The scene is right out of Bram Stoker’s Dracula. No formal entry way. Instead, a hole in the ground near the grey
stone walls shows steep, narrow steps cut roughly into the bedrock. Steps that grudgingly allowed entry into the
burial vaults under the old church. The
low doorway forces visitors to stoop to enter.
Inside everything is covered in ancient dust and cobwebs. Dim light from low wattage bulbs barely gives
enough light for the visitors to see into the individual crypts where wooden
coffins are haphazardly stacked. The
lids to several are broken. Slightly
hunched over, the caretaker/guide speaks in a high-pitched voice that holds a
hint of a malevolent giggle. He gleefully points out the coffin of the nun,
the thief whose feet had been cut off, the brothers who were hung, drawn and
quartered.
At the end of the hallway, he waits
in the gloom for today’s visitors: two
couples—one young, the other much older.
He rubs his hands together as he tells the story of the final coffin and
its occupant. A knight. A crusader.
His legs broken and crossed to form a crude crucifix. His right arm extending a bit above the level
of the open casket.
The visitors peer into the gloom. In the dim light, they see the open casket
covered with dust and old dirt. The
mummified remains are a darker shade of grey/brown. If the two men visitors are unnerved, they
show no sign. Both of the women,
especially the young one, look nervous and uncomfortable.
The guide, looking and sounding like
Dracula’s slave who ate flies and bugs, makes an offer to the visitors, his
voice tinny with glee and challenge:
“Would you care to shake hands with the mummy?” With a barely suppressed squeal, the young woman brushes past the older couple and almost runs to the stairway leading out into the gathering dusk. The young man follows her almost as abruptly.
The older couple is left alone with the centuries-old mummies and the guide who still waits expectantly for an answer to his question.
A novel?
No. A movie? No. Just us.
Although
Richard and I (the older couple) had found St. Michan’s Church in Dublin after
the last tour of the day had started, the ticket seller assured us that we
could join the tour at the half-way point, seeing the last half with the larger
group, and then the guide would take us and another couple through what would
normally be the first part of the tour. The guide was delightful. He had obviously studied the role of Stoker’s Enfield, especially as played by Dwight Frye in the black and white movie version with Bela Lugosi. What could have been either a boring or more-than-slightly disgusting look at dirty coffins in a dry, airless basement became a dip into the past. This was aided by the knowledge that Bram Stoker actually visited the vaults before he wrote Dracula. At least, Stoker’s visit is one of the many legends surrounding the church, the vaults, and the mummies. Legends a realist might question.

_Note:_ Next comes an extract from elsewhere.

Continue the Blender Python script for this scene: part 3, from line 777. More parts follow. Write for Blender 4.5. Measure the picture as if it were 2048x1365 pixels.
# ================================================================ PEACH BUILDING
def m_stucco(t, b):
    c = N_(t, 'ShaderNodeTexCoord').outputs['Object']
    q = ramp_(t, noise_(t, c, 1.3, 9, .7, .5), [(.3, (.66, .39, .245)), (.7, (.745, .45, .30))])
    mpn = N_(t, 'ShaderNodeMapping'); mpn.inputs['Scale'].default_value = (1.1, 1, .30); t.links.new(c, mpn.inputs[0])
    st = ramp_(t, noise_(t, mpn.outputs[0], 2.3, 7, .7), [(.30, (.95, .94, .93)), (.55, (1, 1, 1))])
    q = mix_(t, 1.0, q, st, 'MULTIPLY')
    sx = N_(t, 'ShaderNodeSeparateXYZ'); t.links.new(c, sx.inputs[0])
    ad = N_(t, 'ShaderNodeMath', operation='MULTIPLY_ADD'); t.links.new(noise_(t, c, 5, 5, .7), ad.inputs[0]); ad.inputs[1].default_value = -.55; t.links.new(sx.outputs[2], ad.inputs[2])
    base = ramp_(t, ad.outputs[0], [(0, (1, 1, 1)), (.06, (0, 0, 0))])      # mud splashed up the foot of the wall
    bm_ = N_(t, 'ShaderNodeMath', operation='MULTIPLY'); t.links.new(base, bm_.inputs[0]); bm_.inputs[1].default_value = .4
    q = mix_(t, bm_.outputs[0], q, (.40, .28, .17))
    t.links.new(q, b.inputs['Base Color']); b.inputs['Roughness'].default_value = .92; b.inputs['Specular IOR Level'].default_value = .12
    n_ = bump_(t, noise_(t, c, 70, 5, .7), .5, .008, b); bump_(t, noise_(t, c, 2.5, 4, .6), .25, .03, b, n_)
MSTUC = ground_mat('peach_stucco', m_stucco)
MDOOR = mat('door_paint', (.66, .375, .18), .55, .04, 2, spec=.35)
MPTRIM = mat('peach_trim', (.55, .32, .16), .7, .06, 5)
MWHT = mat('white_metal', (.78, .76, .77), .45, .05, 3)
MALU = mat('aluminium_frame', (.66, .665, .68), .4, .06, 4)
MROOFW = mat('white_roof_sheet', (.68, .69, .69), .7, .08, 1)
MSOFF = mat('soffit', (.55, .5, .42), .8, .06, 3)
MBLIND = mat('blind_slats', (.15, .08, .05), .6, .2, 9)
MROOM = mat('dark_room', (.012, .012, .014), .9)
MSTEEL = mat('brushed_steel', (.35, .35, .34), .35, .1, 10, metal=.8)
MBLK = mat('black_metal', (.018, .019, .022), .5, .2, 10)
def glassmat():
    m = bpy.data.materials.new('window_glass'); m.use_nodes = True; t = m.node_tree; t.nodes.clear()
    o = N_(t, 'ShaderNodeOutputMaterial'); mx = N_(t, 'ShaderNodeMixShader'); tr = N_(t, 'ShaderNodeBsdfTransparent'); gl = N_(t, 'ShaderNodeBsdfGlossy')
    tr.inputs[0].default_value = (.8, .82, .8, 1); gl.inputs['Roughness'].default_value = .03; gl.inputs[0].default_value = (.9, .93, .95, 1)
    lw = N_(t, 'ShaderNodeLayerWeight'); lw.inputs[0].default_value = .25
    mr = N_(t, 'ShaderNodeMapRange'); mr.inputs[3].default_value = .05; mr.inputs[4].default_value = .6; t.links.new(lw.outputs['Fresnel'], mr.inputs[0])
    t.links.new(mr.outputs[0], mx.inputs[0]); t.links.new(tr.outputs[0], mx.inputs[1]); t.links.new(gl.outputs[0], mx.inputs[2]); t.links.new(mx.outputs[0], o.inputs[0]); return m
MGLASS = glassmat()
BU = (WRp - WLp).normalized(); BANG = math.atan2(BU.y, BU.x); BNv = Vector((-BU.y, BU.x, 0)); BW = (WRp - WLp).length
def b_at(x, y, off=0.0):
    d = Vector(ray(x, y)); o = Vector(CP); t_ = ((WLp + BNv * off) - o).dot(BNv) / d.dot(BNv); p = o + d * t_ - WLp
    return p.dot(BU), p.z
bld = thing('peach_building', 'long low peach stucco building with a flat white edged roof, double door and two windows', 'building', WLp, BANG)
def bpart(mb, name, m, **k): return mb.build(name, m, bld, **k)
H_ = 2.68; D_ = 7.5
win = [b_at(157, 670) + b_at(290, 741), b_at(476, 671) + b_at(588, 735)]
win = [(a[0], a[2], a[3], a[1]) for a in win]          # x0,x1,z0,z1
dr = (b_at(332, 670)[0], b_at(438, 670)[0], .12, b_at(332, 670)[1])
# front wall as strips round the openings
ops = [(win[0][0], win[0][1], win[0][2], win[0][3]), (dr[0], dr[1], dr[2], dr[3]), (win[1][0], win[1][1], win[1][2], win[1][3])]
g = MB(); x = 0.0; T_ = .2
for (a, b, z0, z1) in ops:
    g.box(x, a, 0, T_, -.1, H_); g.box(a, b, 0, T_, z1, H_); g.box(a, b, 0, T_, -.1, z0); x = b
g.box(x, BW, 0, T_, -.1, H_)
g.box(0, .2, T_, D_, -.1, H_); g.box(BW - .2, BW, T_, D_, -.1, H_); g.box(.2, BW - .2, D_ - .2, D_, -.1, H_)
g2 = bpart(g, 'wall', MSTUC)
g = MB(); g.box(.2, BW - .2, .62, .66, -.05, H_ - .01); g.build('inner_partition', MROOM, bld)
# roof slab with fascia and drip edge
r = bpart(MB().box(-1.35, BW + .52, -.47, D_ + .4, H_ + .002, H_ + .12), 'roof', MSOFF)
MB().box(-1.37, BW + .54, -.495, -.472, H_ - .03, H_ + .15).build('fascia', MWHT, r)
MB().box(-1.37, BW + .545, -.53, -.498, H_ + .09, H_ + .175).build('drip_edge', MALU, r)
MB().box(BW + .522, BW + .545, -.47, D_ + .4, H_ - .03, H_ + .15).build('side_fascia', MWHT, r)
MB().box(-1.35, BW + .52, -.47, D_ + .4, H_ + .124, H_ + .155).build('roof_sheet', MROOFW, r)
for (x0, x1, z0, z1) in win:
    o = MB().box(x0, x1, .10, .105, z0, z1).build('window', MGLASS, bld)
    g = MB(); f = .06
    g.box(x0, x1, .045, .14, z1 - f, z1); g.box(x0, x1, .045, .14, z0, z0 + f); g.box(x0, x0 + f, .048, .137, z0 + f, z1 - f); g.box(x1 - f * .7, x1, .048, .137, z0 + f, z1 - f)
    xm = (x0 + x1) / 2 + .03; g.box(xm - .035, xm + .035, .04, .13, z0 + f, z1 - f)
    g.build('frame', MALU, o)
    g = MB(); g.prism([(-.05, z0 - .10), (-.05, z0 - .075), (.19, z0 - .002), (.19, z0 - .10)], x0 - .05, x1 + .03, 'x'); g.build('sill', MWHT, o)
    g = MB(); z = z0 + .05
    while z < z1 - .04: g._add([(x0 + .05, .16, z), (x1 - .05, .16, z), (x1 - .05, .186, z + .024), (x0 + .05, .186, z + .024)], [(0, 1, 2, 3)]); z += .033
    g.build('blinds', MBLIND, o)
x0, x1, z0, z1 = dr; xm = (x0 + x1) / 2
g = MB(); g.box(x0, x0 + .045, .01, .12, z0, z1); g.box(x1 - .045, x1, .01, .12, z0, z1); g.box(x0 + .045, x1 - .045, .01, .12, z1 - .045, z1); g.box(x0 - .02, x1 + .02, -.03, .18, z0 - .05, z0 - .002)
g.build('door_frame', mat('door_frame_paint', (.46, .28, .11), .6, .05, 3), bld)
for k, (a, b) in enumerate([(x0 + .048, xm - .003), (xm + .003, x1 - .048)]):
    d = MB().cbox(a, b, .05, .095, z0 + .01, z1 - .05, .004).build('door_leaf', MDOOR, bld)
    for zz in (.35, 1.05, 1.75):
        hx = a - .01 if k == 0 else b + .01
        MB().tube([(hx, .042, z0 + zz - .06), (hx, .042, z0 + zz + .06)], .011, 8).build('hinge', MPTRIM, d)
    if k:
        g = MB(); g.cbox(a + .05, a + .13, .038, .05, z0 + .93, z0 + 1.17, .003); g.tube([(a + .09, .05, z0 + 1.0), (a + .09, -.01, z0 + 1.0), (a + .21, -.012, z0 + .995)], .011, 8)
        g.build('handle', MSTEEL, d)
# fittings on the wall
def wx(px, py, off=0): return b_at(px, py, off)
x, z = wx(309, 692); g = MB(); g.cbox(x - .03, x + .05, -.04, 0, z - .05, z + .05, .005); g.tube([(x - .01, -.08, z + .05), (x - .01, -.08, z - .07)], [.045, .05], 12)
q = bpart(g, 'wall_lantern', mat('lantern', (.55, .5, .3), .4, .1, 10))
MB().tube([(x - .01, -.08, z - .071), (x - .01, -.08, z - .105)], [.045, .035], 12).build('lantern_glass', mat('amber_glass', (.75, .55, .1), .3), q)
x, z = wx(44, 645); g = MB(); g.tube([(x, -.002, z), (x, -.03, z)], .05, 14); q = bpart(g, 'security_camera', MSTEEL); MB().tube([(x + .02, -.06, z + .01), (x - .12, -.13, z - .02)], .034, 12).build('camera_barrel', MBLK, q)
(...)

But on this day, Richard and I aren’t being realists. As the young couple fled the crypt, the guide continued, “Shaking hands with the crusader was said to bring good luck.”
“Well,” Richard said. “Let me in there."
The guide opened the iron gate and Richard went inside, edging his way between the wall and the casket. He took the mummy’s fingers in his right hand, touching it but not shaking it. Then he carefully made his way back to me.
My turn. I heaved an inward sigh. Then I followed Richard’s pattern. When I touched the fingers, they felt leathery, like old modeling clay.
“Now you will both be lucky,” the guide told us.
The next
day, on our flight from Dublin to Faro, Portugal, Richard looked out the
airplane window just in time to see another plane at the same level as ours but
going in the opposite direction, close enough for him to read the logo and
could have read, given more calm, the numbers on the tail. Our plane veered away and onto another flight
pattern. Airlines call this “a near
miss.” We call it “luck of the mummy.”